Infretis tells each infretis worker to create a new path in some ensemble. The creation of a path requires MD, so the infretis worker instructs the engine background process to run MD from some initial condition. The infretis worker achieves this by writing an INFINITY_START text file in the worker directory, which the engine process is waiting for to appear. The engine process reads this file, which defines things like the file path of the initial configuration, the stopping conditions for the path, etc. The engine process then runs MD with this information, and when the the engine process is done with the MD propagation, writes the output to files, which the infretis worker then reads and processes. Thereafter, the infretis worker might instruct the engine process to generate another MD trajectory, until the path is completed. The infretis worker then reports back to the main infretis process, during which the engine process waits for the next instructions from an infretis worker. This is illustrated in the figure below:

The interactions between infretis and the background MD engines processes with the `external_ase` engine.

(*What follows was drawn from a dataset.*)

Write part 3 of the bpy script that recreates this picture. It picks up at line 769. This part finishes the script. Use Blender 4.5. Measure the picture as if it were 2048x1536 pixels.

The external_ase engine allows one to easily integrate custom engines that supporting running MD via a python interface, such as OpenMM or LAMMPS. However, it was initially added to infretis to reduce the overhead of loading machine-learned potentials each time an MD propagation is performed, so it works out of the box only with ASE calculators. For other MD softwares, one has to implement a custom ASE calculator. This is illustrated for OpenMM on infentory/openmm_examples.